Other things to ask when buying a business depend on its structure. If the business is one-man, you will need a sole trader registration. The biggest challenge with the registration process is that most sole traders list their home address as their office address. For privacy reasons, we recommend getting a virtual business address for sole trader.

How The Hoxton Mix Can Help

Wondering how to refresh an already existing business? Branding is the simple yet most effective solution you can leverage to compete in the market. 

But, your target customers won’t take you seriously if your home is your business address and your mobile phone number is your business’ contact information. 

This is where we come in: The Hoxton Mix provides a London virtual office in a prime location. Without worrying about overhead costs, you can get an office address in the swanky part of town. And what’s more? With one click, you can review your mail history, manage your subscription, and hire a virtual receptionist. 

When buying a business, what questions to ask shouldn't be a problem for you anymore. However, if you still have some questions, or you are curious about how to get a company registration number or what the cheapest way to set up a limited company is – you can always turn to The Hoxton Mix for further information. 

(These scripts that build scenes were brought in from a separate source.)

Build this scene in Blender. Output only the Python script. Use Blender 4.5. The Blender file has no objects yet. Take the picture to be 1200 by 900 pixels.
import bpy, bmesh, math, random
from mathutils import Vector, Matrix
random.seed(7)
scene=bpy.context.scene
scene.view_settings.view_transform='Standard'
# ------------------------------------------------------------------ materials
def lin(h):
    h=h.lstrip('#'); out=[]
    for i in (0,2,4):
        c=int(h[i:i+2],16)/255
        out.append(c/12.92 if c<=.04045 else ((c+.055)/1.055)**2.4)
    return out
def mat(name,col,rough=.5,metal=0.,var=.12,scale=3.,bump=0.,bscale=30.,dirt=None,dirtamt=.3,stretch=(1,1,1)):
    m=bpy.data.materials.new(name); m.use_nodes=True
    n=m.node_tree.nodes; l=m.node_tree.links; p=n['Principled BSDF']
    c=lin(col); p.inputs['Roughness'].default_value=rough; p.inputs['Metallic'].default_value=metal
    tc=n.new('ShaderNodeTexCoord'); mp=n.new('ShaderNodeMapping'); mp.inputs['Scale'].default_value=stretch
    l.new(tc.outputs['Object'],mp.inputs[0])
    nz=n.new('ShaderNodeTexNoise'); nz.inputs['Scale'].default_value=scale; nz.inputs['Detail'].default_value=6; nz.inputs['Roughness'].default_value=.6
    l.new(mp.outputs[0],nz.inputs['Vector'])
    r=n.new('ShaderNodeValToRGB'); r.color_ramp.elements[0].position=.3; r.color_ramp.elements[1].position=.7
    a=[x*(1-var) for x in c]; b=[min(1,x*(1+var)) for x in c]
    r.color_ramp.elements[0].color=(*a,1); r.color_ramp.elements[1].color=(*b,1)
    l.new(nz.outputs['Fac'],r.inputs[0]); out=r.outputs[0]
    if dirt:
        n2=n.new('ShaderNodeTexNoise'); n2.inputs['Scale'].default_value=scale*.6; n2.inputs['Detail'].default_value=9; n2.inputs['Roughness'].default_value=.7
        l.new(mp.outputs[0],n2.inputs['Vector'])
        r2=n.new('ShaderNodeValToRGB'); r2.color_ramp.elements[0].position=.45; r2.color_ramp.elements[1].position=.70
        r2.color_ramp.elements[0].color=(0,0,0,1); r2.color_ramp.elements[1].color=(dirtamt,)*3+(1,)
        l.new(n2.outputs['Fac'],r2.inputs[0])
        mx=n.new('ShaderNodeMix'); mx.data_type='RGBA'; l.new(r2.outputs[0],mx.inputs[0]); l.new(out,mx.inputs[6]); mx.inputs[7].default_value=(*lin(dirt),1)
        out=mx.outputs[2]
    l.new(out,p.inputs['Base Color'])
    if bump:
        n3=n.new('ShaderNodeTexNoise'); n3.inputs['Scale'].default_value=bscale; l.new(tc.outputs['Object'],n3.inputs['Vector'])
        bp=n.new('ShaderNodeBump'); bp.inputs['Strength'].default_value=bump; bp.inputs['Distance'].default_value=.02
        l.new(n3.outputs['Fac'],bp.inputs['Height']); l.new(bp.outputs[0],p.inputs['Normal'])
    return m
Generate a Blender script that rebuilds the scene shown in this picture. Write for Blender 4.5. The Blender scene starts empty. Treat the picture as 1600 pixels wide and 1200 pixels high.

Reviews don’t lie. We have a 4.9 average rating, and you can cancel anytime. Contact us today!

FAQ Block

How do I know what to ask before buying a business? 

What questions to ask before buying a business can vary from one business to another. Even then, it’s a bad investment if you’ve not satisfactorily answered the questions covered in this article. 

What is the most important question to ask a business owner when buying a business? 

The most important question to ask a business owner before buying a business is — ‘why are you selling this business?’. Whatever response you get, you need to take it with a pinch of salt until you dig deeper and confirm their books are healthy.